Yukarıda anlatmaya çalıştığımız olayların mürekkebi kurumamışken, Batı Trakya Azınlığı Yüksek Tahsilliler Derneği'nin şubelerine yapılan baskın ve kontrollerin haberi geldi. Bu ilk değil tabii ki. Derneğin faaliyetlerinin yanısıra, çocuklara yönelik faaliyetlerin de yapıldığı şubelere yapılan baskınlar son dönemde oldukça arttı. Bu kez savcı da gelmiş bu kontrollere.
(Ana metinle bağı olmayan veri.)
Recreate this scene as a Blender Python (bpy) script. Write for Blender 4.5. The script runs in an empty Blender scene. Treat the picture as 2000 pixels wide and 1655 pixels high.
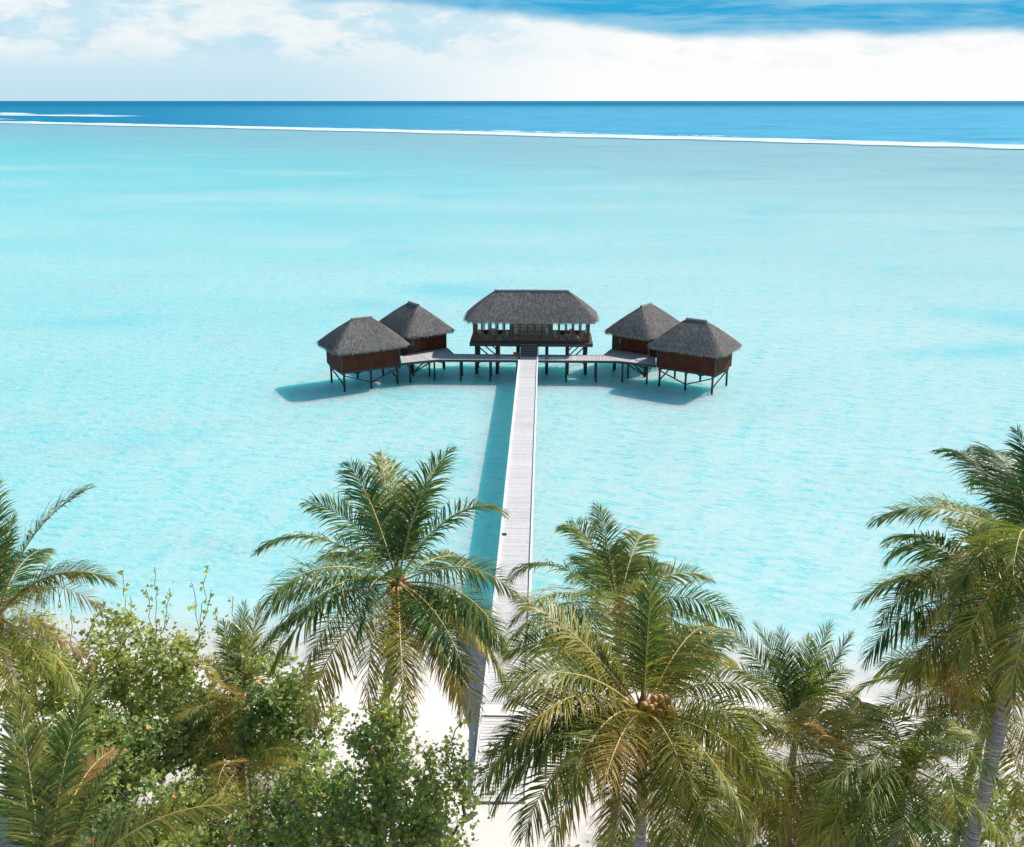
import bpy, math, random
import numpy as np
PI = math.pi
rad = math.radians
sc = bpy.context.scene
col = sc.collection
rng = np.random.default_rng(11)
random.seed(5)

# ------------------------------------------------------------------ camera
FPX = 1950.0
PITCH = math.atan(630.5 / FPX)
YAW = math.atan(66 / math.hypot(FPX, 630.5))
CAM = np.array([1.76, 0.0, 31.0])
Fw = np.array([-math.sin(YAW) * math.cos(PITCH), math.cos(YAW) * math.cos(PITCH), -math.sin(PITCH)])
Rt = np.array([math.cos(YAW), math.sin(YAW), 0.0])
Up = np.cross(Rt, Fw)
cd = bpy.data.cameras.new('camera')
cam = bpy.data.objects.new('camera', cd)
col.objects.link(cam)
cam.location = CAM
cam.rotation_euler = (PI / 2 - PITCH, 0, YAW)
cd.sensor_width = 36.0
cd.lens = FPX / 2000 * 36.0
cd.clip_start = 0.5
cd.clip_end = 200000
sc.camera = cam


def at(x, y, zc):
    """world point seen at photo pixel x, y at depth zc metres (a survey helper for laying the place out)"""
    return CAM + (Fw + Rt * (x - 1000) / FPX - Up * (y - 827.5) / FPX) * zc


def pix(p):
    v = np.asarray(p) - CAM
    zc = v @ Fw
    return 1000 + FPX * (v @ Rt) / zc, 827.5 - FPX * (v @ Up) / zc


# ------------------------------------------------------------------ node helper
class NT:
    def __init__(s, tree):
        s.t = tree
        tree.nodes.clear()

    def n(s, typ, ins=None, **props):
        nd = s.t.nodes.new(typ)
        for k, v in props.items():
            setattr(nd, k, v)
        for k, v in (ins or {}).items():
            sk = nd.inputs[k]
            if isinstance(v, bpy.types.NodeSocket):
                s.t.links.new(v, sk)
            elif v is not None:
                sk.default_value = v
        return nd

    def m(s, op, a, b=None, c=None, clamp=False):
        nd = s.t.nodes.new('ShaderNodeMath')
        nd.operation = op
        nd.use_clamp = clamp
        for i, v in enumerate((a, b, c)):
            if v is None:
                continue
            if isinstance(v, bpy.types.NodeSocket):
                s.t.links.new(v, nd.inputs[i])
            else:
                nd.inputs[i].default_value = v
        return nd.outputs[0]

    def ss(s, v, a, b, lo=0.0, hi=1.0):
        nd = s.t.nodes.new('ShaderNodeMapRange')
        nd.interpolation_type = 'SMOOTHSTEP'
        s.t.links.new(v, nd.inputs[0])
        for i, q in enumerate((a, b, lo, hi)):
            if isinstance(q, bpy.types.NodeSocket):
                s.t.links.new(q, nd.inputs[i + 1])
            else:
                nd.inputs[i + 1].default_value = q
        return nd.outputs[0]

    def mix(s, f, a, b, mode='MIX'):
        nd = s.t.nodes.new('ShaderNodeMix')
        nd.data_type = 'RGBA'
        nd.blend_type = mode
        nd.clamp_factor = True
        for i, v in ((0, f), (6, a), (7, b)):
            if isinstance(v, bpy.types.NodeSocket):
                s.t.links.new(v, nd.inputs[i])
            else:
                nd.inputs[i].default_value = v if i == 0 else (*v[:3], 1)
        return nd.outputs[2]

    def noise(s, vec, scale, detail=3, rough=0.5, dist=0.0, dims='3D', out=0):
        nd = s.t.nodes.new('ShaderNodeTexNoise')
        nd.noise_dimensions = dims
        if vec is not None:
            s.t.links.new(vec, nd.inputs['Vector'])
        nd.inputs['Scale'].default_value = scale
        nd.inputs['Detail'].default_value = detail
        nd.inputs['Roughness'].default_value = rough
        nd.inputs['Distortion'].default_value = dist
        return nd.outputs[out]

    def comb(s, x, y, z=0.0):
        nd = s.t.nodes.new('ShaderNodeCombineXYZ')
        for i, v in enumerate((x, y, z)):
            if isinstance(v, bpy.types.NodeSocket):
                s.t.links.new(v, nd.inputs[i])
            else:
                nd.inputs[i].default_value = v
        return nd.outputs[0]

    def sep(s, v):
        nd = s.t.nodes.new('ShaderNodeSeparateXYZ')
        s.t.links.new(v, nd.inputs[0])
        return nd.outputs

    def bump(s, h, strength, dist, normal=None):
        nd = s.t.nodes.new('ShaderNodeBump')
        s.t.links.new(h, nd.inputs['Height'])
        nd.inputs['Strength'].default_value = strength
        nd.inputs['Distance'].default_value = dist
        if normal is not None:
            s.t.links.new(normal, nd.inputs['Normal'])
        return nd.outputs[0]

    def attr(s, name, out=2):
        nd = s.t.nodes.new('ShaderNodeAttribute')
        nd.attribute_name = name
        return nd.outputs[out]

    def map(s, v, scale=(1, 1, 1), loc=(0, 0, 0), rot=(0, 0, 0)):
        nd = s.t.nodes.new('ShaderNodeMapping')
        s.t.links.new(v, nd.inputs[0])
        nd.inputs['Scale'].default_value = scale
        nd.inputs['Location'].default_value = loc
        nd.inputs['Rotation'].default_value = rot
        return nd.outputs[0]

    def geo(s):
        return s.t.nodes.new('ShaderNodeNewGeometry').outputs['Position']

    def tex(s, o='Object'):
        return s.t.nodes.new('ShaderNodeTexCoord').outputs[o]

    def out(s, shader, world=False):
        nd = s.t.nodes.new('ShaderNodeOutputWorld' if world else 'ShaderNodeOutputMaterial')
        s.t.links.new(shader, nd.inputs['Surface'])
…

Tüm bu olaylar, Batı Trakya Müslüman Türk Azınlığı'nın kesinlikle hak etmediği şeyler. Anayasal hakkı olan, hem uluslararası hukukun hem de ulusal hukukun garanti altına aldığı azınlık eğitiminin kısıtlandığı, sınırlandırıldığı bu ortamın bir an önce son bulması gerekir. Azınlık, yeni sorunlar değil, mevcut sorunların çözümünü bekliyor ve istiyor.